Lewis Harding: 1807-1893.
Grandson of Rev Sir Henry Trelawny. He became interested in photography and took some of the first photographs of Polperro and its inhabitants.
Rev Sir Henry Trelawny: 1756-1834.
Descendant of 17th century Bishop Trelawny and major landowner in and around Polperro.

Polperro Facts
The name Polperro is an old Cornish name. Pol, pronounced Pole, has the meaning pool, pit or cove. According to the Cornish language Polperro literally means Pera’s Cove.
Polperro is an area of outstanding beauty. Much favoured by artists and photographers, it has been a site for many films.
The village is still a working fishing port.
Polperro achieved notoriety in the 18th century and early 19th century because of the large amount of smuggling taking place around the port.

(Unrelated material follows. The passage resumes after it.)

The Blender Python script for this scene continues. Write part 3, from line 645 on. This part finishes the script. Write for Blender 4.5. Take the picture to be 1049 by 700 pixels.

Tourism is now Polperro’s main industry but visitors cannot take their cars into the village.


Directions
By road: Polperro is situated on the River Pol, four miles west of Looe and 25 miles west of Plymouth. The quickest way to the village is to travel down the A374 and after 1.5 miles take the right turning to Looe and Polperro on the A387 and follow the signs to Polperro where vehicles are left in a car park to the north of the village.
By plane: Local airports are situated in Newquay, Plymouth and Exeter.
By Ferry: Ferries from Polruan and Fowey operate in the area but do not run to Polperro.